Read the full analysis here.


H.3188 – Eliminating legislative PACs

Status: passed committee, stalled in the Senate

This bill would eliminate language in the state code that currently allows legislators to operate leadership political action committees, or PACs. While this presents a sensible change to South Carolina law, it falls short of full reform by failing to prohibit candidates from accepting contributions from political parties or legislative caucus committees. Powerful public officials would still be able to use these vehicles as they previously used leadership PACs. The bill also raises limits on campaign contributions and adds a possible loophole allowing candidates or elected officials to make campaign contributions out of their campaign funds.

Read the full analysis here.


H.3189 – Requiring non-political groups to disclose donors

Status: passed committee, stalled in the Senate

This legislation turns one of the worst provisions of last session’s atrocious “ethics” legislation into a stand-alone bill. H.3189 would require individuals making an independent expenditure in excess of $500 dollars during a calendar year, or an individual making an electioneering communication, to file a report of the expenditure or communication with the State Ethics Commission — subjecting the individual to regulation and reporting requirements for a pretty minimal investment.
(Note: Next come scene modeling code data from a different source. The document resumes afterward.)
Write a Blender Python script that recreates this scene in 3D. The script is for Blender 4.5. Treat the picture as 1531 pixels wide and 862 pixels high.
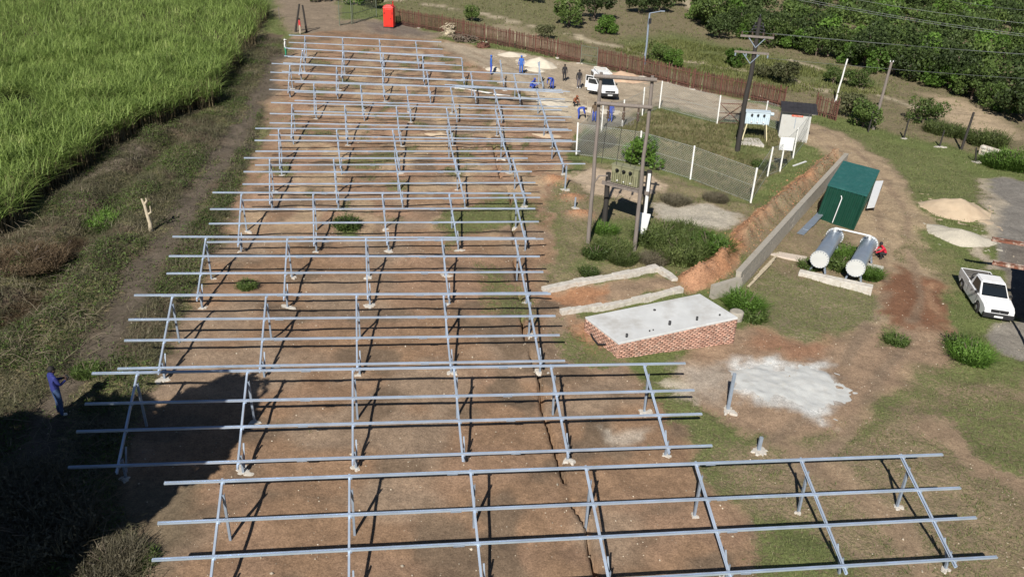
import bpy, bmesh, math, random
import numpy as np
from mathutils import Vector, Matrix, noise as mnoise

# ------------------------------------------------------------------ clear
for o in list(bpy.data.objects):
    bpy.data.objects.remove(o, do_unlink=True)
scene = bpy.context.scene
COL = scene.collection
R = math.radians
K = 1.088                                   # metres per calibration unit
PW, PH, FPX = 1531.0, 862.0, 1220.0         # photo size and focal length in photo pixels
CAMH = 17.0 * K
# ------------------------------------------------------------------ camera
_cx, _cy = PW / 2, PH / 2
_down = np.array([685 - _cx, 2850 - _cy, FPX]); _down /= np.linalg.norm(_down)
_up = -_down
_fw = np.array([0, 0, 1.0]); _Y = _fw - _up * (_fw @ _up); _Y /= np.linalg.norm(_Y)
_X = np.cross(_Y, _up)
RM = np.array([_X, _Y, _up])                # world <- camera (x right, y down, z forward)
SA, SB = -0.04993, 0.02234                  # slope of the land: down to the right, gently up going away
cam_data = bpy.data.cameras.new('camera')
cam = bpy.data.objects.new('camera', cam_data); COL.objects.link(cam)
cam_data.sensor_width = 36.0
cam_data.lens = FPX / PW * 36.0
cam_data.clip_start = 0.2; cam_data.clip_end = 6000
_m = np.eye(4); _m[:3, 0] = RM[:, 0]; _m[:3, 1] = -RM[:, 1]; _m[:3, 2] = -RM[:, 2]; _m[:3, 3] = (0, 0, CAMH)
cam.matrix_world = Matrix(_m.tolist())
scene.camera = cam
# ------------------------------------------------------------------ sky and sun
SUN_EL, SUN_AZ = 39.0, 14.0                 # shadows run away from the camera, 14 degrees to the right
world = bpy.data.worlds.new('World'); scene.world = world; world.use_nodes = True
wn = world.node_tree.nodes; wl = world.node_tree.links
for n in list(wn): wn.remove(n)
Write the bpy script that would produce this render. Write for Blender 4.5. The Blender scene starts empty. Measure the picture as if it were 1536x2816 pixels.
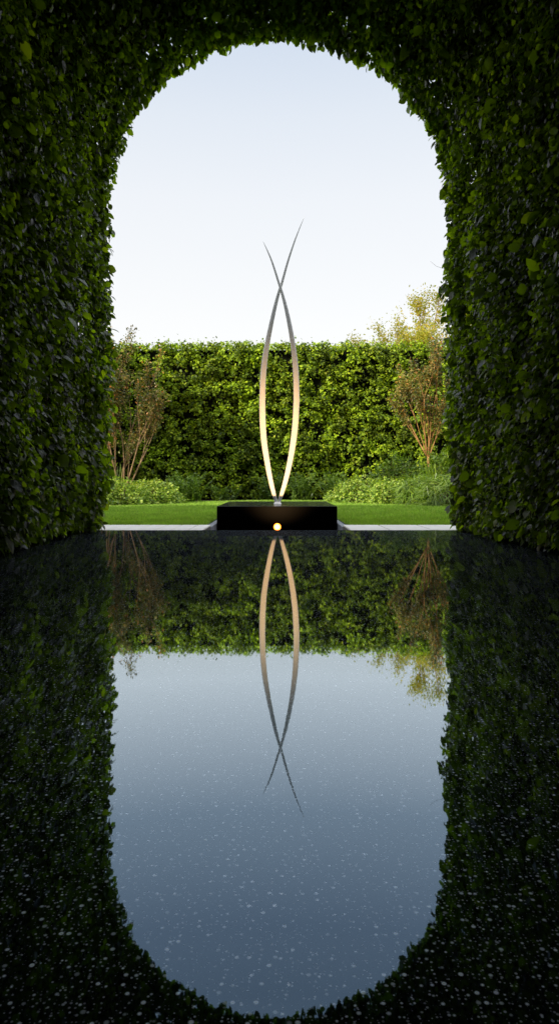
import bpy, math, random
import numpy as np
from mathutils import Vector, noise
PI = math.pi
rng = np.random.default_rng(7)
random.seed(7)
C = bpy.context.scene.collection
sc = bpy.context.scene

# ------------------------------------------------------------------ helpers
def tag(o, label=None, cat=None, group=None, kind=None):
    if label: o['label'] = label
    if cat: o['category'] = cat
    if group: o['group'] = group
    if kind: o['kind'] = kind
    return o

def empty(name, loc):
    o = bpy.data.objects.new(name, None); C.objects.link(o)
    o.location = loc; o.empty_display_size = .1
    return o

def link(name, me, m, parent=None, smooth=False):
    """one mesh object; geometry is given in world space, the parent is an unrotated Empty"""
    me.materials.append(m)
    if smooth:
        me.polygons.foreach_set('use_smooth', np.ones(len(me.polygons), bool))
    o = bpy.data.objects.new(name, me); C.objects.link(o)
    if parent is not None:
        o.parent = parent
        o.location = -Vector(parent.location)
    return o

def mesh_np(name, verts, faces_list):
    """faces_list: list of (n,k) int arrays"""
    me = bpy.data.meshes.new(name)
    verts = np.asarray(verts, np.float32)
    me.vertices.add(len(verts)); me.vertices.foreach_set('co', verts.ravel())
    loops = np.concatenate([f.ravel() for f in faces_list]).astype(np.int32)
    totals = np.concatenate([np.full(len(f), f.shape[1]) for f in faces_list]).astype(np.int32)
    starts = np.concatenate([[0], np.cumsum(totals)[:-1]]).astype(np.int32)
    me.loops.add(len(loops)); me.loops.foreach_set('vertex_index', loops)
    me.polygons.add(len(totals))
    me.polygons.foreach_set('loop_start', starts); me.polygons.foreach_set('loop_total', totals)
    me.update(calc_edges=True); me.validate()
    return me

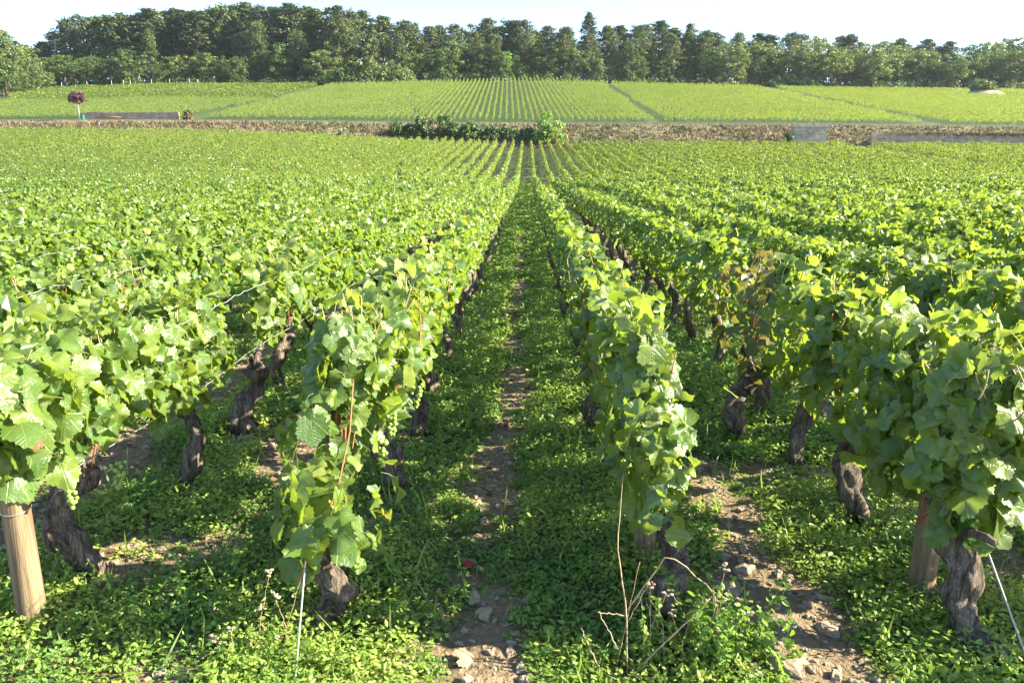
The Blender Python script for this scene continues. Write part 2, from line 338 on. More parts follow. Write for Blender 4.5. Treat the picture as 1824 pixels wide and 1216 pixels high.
green = np.clip(weed_density(GX, GY)*.85, 0, 1)*np.where(GY > 25, .85, .55); green = np.maximum(green, sstep(45, 62, GY)*.85); green = np.where(GY > 212, .75, green); green = np.where((GY > 121) & (GY < 212), 1.0, green)  # far aisles and hill tracks: grass green, kept dark to paint in row shade
dryf = sstep(101.5, 104, GY)*sstep(122, 119, GY)
dryf = np.maximum(dryf, sstep(210, 213, GY)*sstep(224, 216, GY)*.6)
lf = np.stack([green, dryf, np.zeros_like(green)], -1)
g = MB(); g.add(np.stack([GX, GY, GZ], -1), F, 0, lf)
tag(g.build("ground", M['ground']), kind="structure", label="stony brown vineyard soil rising into a hillside")

# the lane along the top of the bank
rx = np.linspace(-170, 170, 171); Vr = []
for y in (116.2, 117.2, 118.2, 119.2): Vr.append(np.stack([rx, np.full_like(rx, y), zt(rx, np.full_like(rx, y))+.07], -1))
n = len(rx); a = np.arange(n-1); Fr = np.concatenate([np.stack([q*n+a, q*n+a+1, (q+1)*n+a+1, (q+1)*n+a], -1) for q in range(3)])
tag(MB().add(np.concatenate(Vr), Fr).build("road", M['asphalt']), kind="structure", label="narrow grey lane along the top of the bank")

# ------------------------------------------------------------------ leaves
def vine_template(no, ring):
    ph = np.linspace(0, 2*math.pi, no, endpoint=False)-math.pi/2        # starts at the stalk notch
    d = np.abs((ph+math.pi/2+math.pi) % (2*math.pi)-math.pi)               # angle from the notch
    r = .50+.045*np.cos(5*(ph-math.pi/2))+.03*np.cos(3*(ph-math.pi/2))
    if no >= 14: r = np.where(d < .30, .30, r)
    if no >= 30: r = r*(1+.055*np.where(np.arange(no) % 2 == 0, 1, -1))
    c = np.array([0, .36]); O = np.stack([np.cos(ph)*r*1.06, np.sin(ph)*r+c[1]], -1)
    k = np.arange(no); k2 = (k+1) % no
    if ring:
        I = c+(O-c)*.55; V = np.concatenate([O, I, c[None]])
        Fq = np.stack([k, k2, no+k2, no+k], -1); Ft = np.stack([no+k, no+k2, np.full(no, 2*no)], -1)
        return np.concatenate([V, np.zeros((len(V), 1))], 1), [Fq, Ft]
    V = np.concatenate([O, c[None]]); return np.concatenate([V, np.zeros((len(V), 1))], 1), [np.stack([k, k2, np.full(no, no)], -1)]
T_QUAD = (np.array([[0, -.05, 0], [.48, .3, 0], [0, .95, 0], [-.48, .3, 0]]), [np.array([[0, 1, 2], [0, 2, 3]])])
T_HEX = (np.array([[0, -.05, 0], [.5, .12, 0], [.42, .68, 0], [0, .95, 0], [-.42, .68, 0], [-.5, .12, 0]]), [np.array([[0, 1, 2, 3], [0, 3, 4, 5]])])
T_OVATE = (np.array([[0, 0, 0], [.26, .35, 0], [.2, .75, 0], [0, 1, 0], [-.2, .75, 0], [-.26, .35, 0]]), [np.array([[0, 1, 2, 3], [0, 3, 4, 5]])])
T_BLADE = (np.array([[-.03, 0, 0], [.03, 0, 0], [.02, .6, 0], [0, 1, 0], [-.02, .6, 0]]), [np.array([[0, 1, 2, 4]]), np.array([[4, 2, 3]])])
TPL = [vine_template(38, True), vine_template(20, False), vine_template(9, False), T_HEX, T_QUAD]

def leaves(mb, rng, pos, nv, tip, size, tint, tpl, mat=0, fold=.28, droop=.3, wav=.09):
    T, F = tpl; n = len(pos)
    if n == 0: return
    z = nrm(nv); y = nrm(tip-(tip*z).sum(1, keepdims=True)*z); x = np.cross(y, z)
    tx = np.broadcast_to(T[None, :, 0], (n, len(T))); ty = np.broadcast_to(T[None, :, 1], (n, len(T)))
    f = rng.normal(fold, .34, (n, 1)); d = rng.normal(droop, .42, (n, 1)); w = rng.normal(0, wav, (n, 1)); p = rng.uniform(0, 6.28, (n, 1))
    ang = np.arctan2(tx, ty-.36+1e-6); rr = np.hypot(tx, ty-.36)
    tz = -f*np.abs(tx)*.55-d*np.maximum(ty, 0)**2*.5+w*np.sin(3*ang+p)*rr*3+rng.normal(0, .35, (n, 1))*tx*(ty-.36)
    P = np.asarray(pos)[:, None]+np.asarray(size)[:, None, None]*(tx[..., None]*x[:, None]+ty[..., None]*y[:, None]+tz[..., None]*z[:, None])
    m = len(T); off = (np.arange(n)*m)[:, None, None]
    lfv = np.stack([tx, ty, np.broadcast_to(np.asarray(tint)[:, None], tx.shape)], -1)
    mb.add(P, [(ff[None]+off).reshape(-1, ff.shape[1]) for ff in F], mat, lfv)

def hedge_points(rng, n, y0=-.55, y1=.55, zb=.46, ztop=.96, W=.07, end=0, seed=0):
    """leaf points, facing and tip directions for a metre of trellised vine row"""
    y = rng.uniform(y0, y1, n); t = rng.random(n); side = np.where(rng.random(n) < .5, -1., 1.)
    zz = zb+(ztop-zb)*t**.85
    topm = rng.random(n) < .2
    hv = .05*np.sin(y*9+seed*2.1)+.04*np.sin(y*23+seed); zz = np.where(topm, ztop-rng.random(n)*.10, zz)+hv*t
    w = W*(.62+.5*np.sin(np.clip((zz-zb)/(ztop-zb), 0, 1)*2.6+.35))*(1+.25*np.sin(y*11+seed*1.7+side)+.15*np.sin(zz*17+seed))
    q = 1-.6*rng.random(n)**2.2
    x = np.where(topm, rng.uniform(-1, 1, n)*w*.65, side*w*q)+rng.normal(0, .02, n)
    nv = np.stack([np.where(topm, x*2, side*.95), rng.normal(0, .45, n), np.where(topm, 1., .38+.0*t)], -1)+rng.normal(0, .52, (n, 3))
    tip = np.stack([np.where(topm, rng.normal(0, .45, n), side*.2), rng.normal(0, .5, n), np.where(topm, -.35, -1.)], -1)+rng.normal(0, .3, (n, 3))
    if end:
        k = rng.random(n) < .34; a = rng.uniform(-1.4, 1.4, n)
        x = np.where(k, np.sin(a)*w*.95, x); y = np.where(k, y0+.10-np.cos(a)*.16*(.6+.4*rng.random(n)), y)
        e = np.stack([np.sin(a), -np.cos(a), np.full(n, .35)], -1)+rng.normal(0, .33, (n, 3)); nv = np.where(k[:, None], e, nv)
        tp = np.stack([np.sin(a)*.3, -np.full(n, .2), -np.ones(n)], -1)+rng.normal(0, .3, (n, 3)); tip = np.where(k[:, None], tp, tip)
    return np.stack([x, y, zz], -1), nv, tip

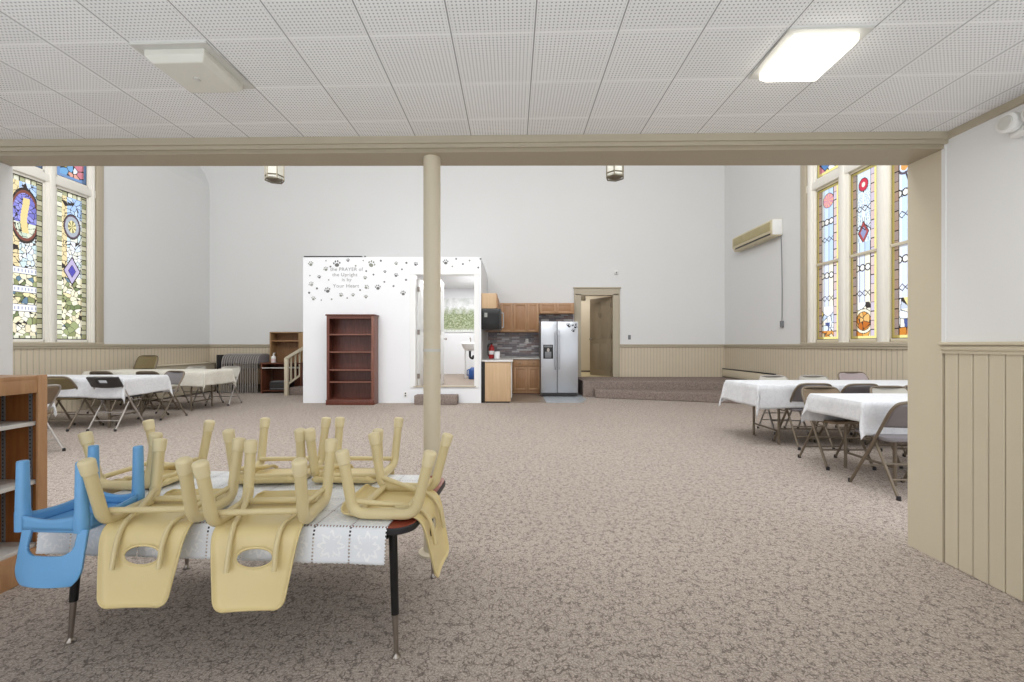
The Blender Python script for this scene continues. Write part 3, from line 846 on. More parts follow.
# baseboard heater on the right wall
t = thing('baseboard_heater', 'long beige baseboard heater on the right wall above the carpeted steps', 'heater', (5.478, 10.15, .361))
bm = NB(); box(bm, -.07, 0, -1.15, 1.15, .02, .20, bev=.006); obj('casing', bm, 'beige_trim', t)
bm = NB(); box(bm, -.075, -.01, -1.15, 1.15, .20, .225, bev=.003); obj('top_slot', bm, 'black', t)
for e in (-1.17, 1.15):
    bm = NB(); box(bm, -.078, 0, e, e+.02, .0, .24, bev=.003); obj('end_cap', bm, 'taupe_trim', t)
# tall heater cover on the left wall
t = thing('radiator_cover', 'long beige radiator cover along the left wall behind the far table', 'heater cover', (-7.77, 10.2, 0))
bm = NB(); box(bm, 0, .24, -1.0, .95, .03, .72, bev=.008); obj('casing', bm, 'taupe_trim', t)
bm = NB(); box(bm, -.005, .26, -1.02, .97, .72, .745, bev=.006); obj('top_panel', bm, 'beige_trim', t)
bm = NB(); box(bm, .02, .245, .95, .985, 0, .75, bev=.004); obj('end_cap', bm, 'dark_brown_panel', t)

# ------------------------------------------------------------------ steps and platform on the right
bm = NB(); prism(bm, [(1.63, 10.12), (4.66, 9.74), (5.47, 9.64), (5.47, 11.33), (1.63, 11.33)], .0, .36)
obj_u = obj('carpeted_platform', bm, 'carpet_step', bev=.015); tag(obj_u, 'upper carpeted platform in front of the brown door', 'platform')
bm = NB(); prism(bm, [(1.86, 9.84), (4.30, 8.96), (5.47, 8.56), (5.47, 9.63), (4.66, 9.73), (1.86, 10.08)], 0, .18)
tag(obj('carpeted_step', bm, 'carpet_step', bev=.015), 'lower carpeted step in front of the platform by the fridge', 'step')

# ------------------------------------------------------------------ doorway and hall behind it
bm = NB()
y0, y1 = NB_-.03, NB_+.15
box(bm, 1.60, 1.78, y0, y1, .36, 2.50, bev=.008); box(bm, 2.60, 2.775, y0, y1, .36, 2.50, bev=.008); box(bm, 1.60, 2.775, y0, y1, 2.46, 2.655, bev=.008)
box(bm, 1.575, 2.80, y0-.03, y1, 2.635, 2.668, bev=.008)
box(bm, 1.60, 1.64, y0-.015, y1, .36, 2.64, bev=.008); box(bm, 2.735, 2.775, y0-.015, y1, .36, 2.64, bev=.008)
struct('trim_14', bm, 'taupe_trim', 'wide taupe casing round the brown door')
bm = NB(); box(bm, .9, 3.6, NB_+.16, 13.6, .24, .355); struct('floor_hall', bm, 'tan_floor')
bm = NB(); box(bm, .9, 3.6, 13.5, 13.6, .3, 3); box(bm, .9, 1.0, NB_+.15, 13.5, .3, 3); box(bm, 3.5, 3.6, NB_+.15, 13.5, .3, 3); box(bm, .9, 3.6, NB_+.15, 13.6, 2.9, 3)
struct('wall_hall', bm, 'tan_wall')
bm = NB(); box(bm, 1.0, 3.5, 13.46, 13.5, .355, .52); struct('baseboard_hall', bm, 'beige_trim')
bm = NB(); box(bm, 1.0, 3.5, 13.455, 13.462, .355, .40); struct('baseboard_hall_shadow', bm, 'dark_brown_panel')
d2 = door_leaf('door_2', 'taupe four panel door standing ajar into the hall', .80, 2.08, 'door_paint', (2.59, NB_+.13, .362), 122,
          [(.10, .36, .98, 1.98), (.44, .70, .98, 1.98), (.10, .36, .16, .86), (.44, .70, .16, .86)], 1)
bm = NB(); lathe(bm, [(.045, 0), (.07, .008), (.045, .016)], (.40, .02, 1.62), 18, Matrix.Rotation(R(-90), 4, 'X')); obj('door_knocker', bm, 'chrome', d2)
t = thing('wall_vent', 'small dark vent high on the hall wall seen through the brown door', 'vent', (2.05, 13.47, 2.62))
bm = NB(); box(bm, -.2, .2, 0, .03, -.07, .07, bev=.005); obj('frame', bm, 'dark_brown_panel', t)
bm = NB()
for k in range(4): box(bm, -.17, .17, -.008, .001, -.05+k*.028, -.036+k*.028)
obj('slat', bm, 'olive_panel', t)

# ------------------------------------------------------------------ kitchen
def cab_door(bm, x0, x1, z0, z1, y):
    box(bm, x0, x1, y-.018, y, z0, z1, bev=.003)
def panel_door(name, par, x0, x1, z0, z1, y, axis='x', knob=None):
    """framed cabinet door on plane y (facing -y) or, axis y, on plane x facing +x"""
    st = .05
    bm = NB()
    def bb(a, b, p, q, t0, t1, bev=.002):
        if axis == 'x': box(bm, a, b, y-t1, y-t0, p, q, bev=bev)
        else: box(bm, y+t0, y+t1, a, b, p, q, bev=bev)
    bb(x0, x0+st, z0, z1, 0, .02); bb(x1-st, x1, z0, z1, 0, .02)
    bb(x0+st, x1-st, z0, z0+st, 0, .02); bb(x0+st, x1-st, z1-st, z1, 0, .02)
    d = obj(name, bm, 'oak', par)
    bm = NB(); bb(x0+st-.002, x1-st+.002, z0+st-.002, z1-st+.002, 0, .011); obj('door_panel', bm, 'oak_dark', d)
    return d
KY = NB_-.01
# back run of wall cabinets
def wall_cab(label, x0, x1, z0, z1, doors):
    t = thing('wall_cabinet', label, 'cabinet', ((x0+x1)/2, KY, z0), group='oak wall cabinets')
    cx = (x0+x1)/2
    bm = NB(); box(bm, x0-cx, x1-cx, -.29, 0, 0, z1-z0, bev=.002); obj('body', bm, 'oak', t)
    for a, b in doors: panel_door('door', t, a-cx, b-cx, .012, z1-z0-.012, -.29)
    return t
wall_cab('oak wall cabinet with one door in the kitchen corner', -.30, .02, 1.50, 2.235, [(-.28, .005)])
wall_cab('oak wall cabinet with two doors beside the fridge above the counter', .022, .675, 1.50, 2.235, [(.035, .375), (.385, .665)])
wall_cab('short oak wall cabinet with two doors above the fridge', .68, 1.56, 1.965, 2.235, [(.70, 1.10), (1.125, 1.535)])
# left run on the partition side
t = thing('wall_cabinet', 'small oak cabinet with plain end panel above the microwave', 'cabinet', (PX1+.005, 9.36, 1.93), group='oak wall cabinets')
bm = NB(); box(bm, 0, .30, -.36, .36, 0, .31, bev=.002); obj('body', bm, 'ply', t)
panel_door('door', t, -.35, -.004, .01, .30, .30, axis='y'); panel_door('door', t, .004, .35, .01, .30, .30, axis='y')
t = thing('wall_cabinet', 'oak wall cabinet behind the microwave on the partition side', 'cabinet', (PX1+.005, 10.38, 1.50), group='oak wall cabinets')
bm = NB(); box(bm, 0, .30, -.65, .65, 0, .735, bev=.002); obj('body', bm, 'oak', t)
panel_door('door', t, -.64, -.004, .01, .725, .30, axis='y'); panel_door('door', t, .004, .64, .01, .725, .30, axis='y')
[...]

The bill would further require groups that make an “electioneering communication” to disclose their donors. Electioneering communication is broadly defined as any person or group that, through broadcast, cable, satellite, mass postal mailing, or telephone bank, even references a candidate within 60 days of a general or 30 days of a primary election. That definition is far too broad and would almost certainly invite a court challenge given the precedent set by numerous rulings in favor of protected speech and issue advocacy.